Os Princípios de Abidjan enfrentam esses problemas afirmando categoricamente a obrigação dos Estados Nacionais em relação à oferta e ao financiamento da educação pública, e exigindo dos mesmos uma forte regulamentação do setor privado com vistas a impedir violações à garantia do direito humano à educação.

A educação é um dos fundamentos mais importantes do desenvolvimento social de uma nação. A Constituição brasileira define a educação universal, gratuita, laica, inclusiva e de qualidade como um direito social. Acima do conformismo, do fatalismo e do apelo à eficiência na gestão da miséria, está a garantia do direito humano à educação. É em nome disso que precisamos fazer mais e melhor pela nossa educação pública.

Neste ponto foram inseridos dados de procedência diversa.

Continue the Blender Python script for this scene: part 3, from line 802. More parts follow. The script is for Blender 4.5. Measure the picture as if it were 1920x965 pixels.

Portal – Quais caminhos possíveis para a garantia plena do direito à educação no Brasil?

Fernando Cássio – Temos que lidar com o problema do subfinanciamento da educação pública de maneira mais franca. Enquanto houver no Brasil escolas sem água, luz, coleta de esgoto, bibliotecas, laboratórios, computadores, internet e classes com tamanho compatível; estudantes sem transporte, sem alimentação e com dificuldade de permanecer na escola; professores mal remunerados, sem plano de carreira e sem condições adequadas de trabalho e de formação – violações cotidianas do direito humano à educação no Brasil – nossa agenda prioritária deve ser impedir que isso aconteça.

Já temos mecanismos construídos para isso. Além do Custo Aluno-Qualidade inicial (CAQi) e do Custo Aluno-Qualidade (CAQ), definidos no Plano Nacional de Educação e nunca implementados, temos a obrigação de não aceitar que o debate sobre o Novo Fundeb seja feito a partir de propostas rebaixadas, expressão daquele fatalismo a que me referi anteriormente.

Sustentados nos princípios mais gerais da dignidade humana, os Princípios de Abidjan nos ajudam a não perder de vista aquilo que realmente importa quando somos levados a acreditar que a escassez de recursos públicos para a educação pública é um dado incontornável ou quando reduzimos o complexo debate das desigualdades educacionais à monotonia da eficiência gestionária.


Fernando Cássio é autor do livro Educação contra a barbárie, publicado pela Boitempo.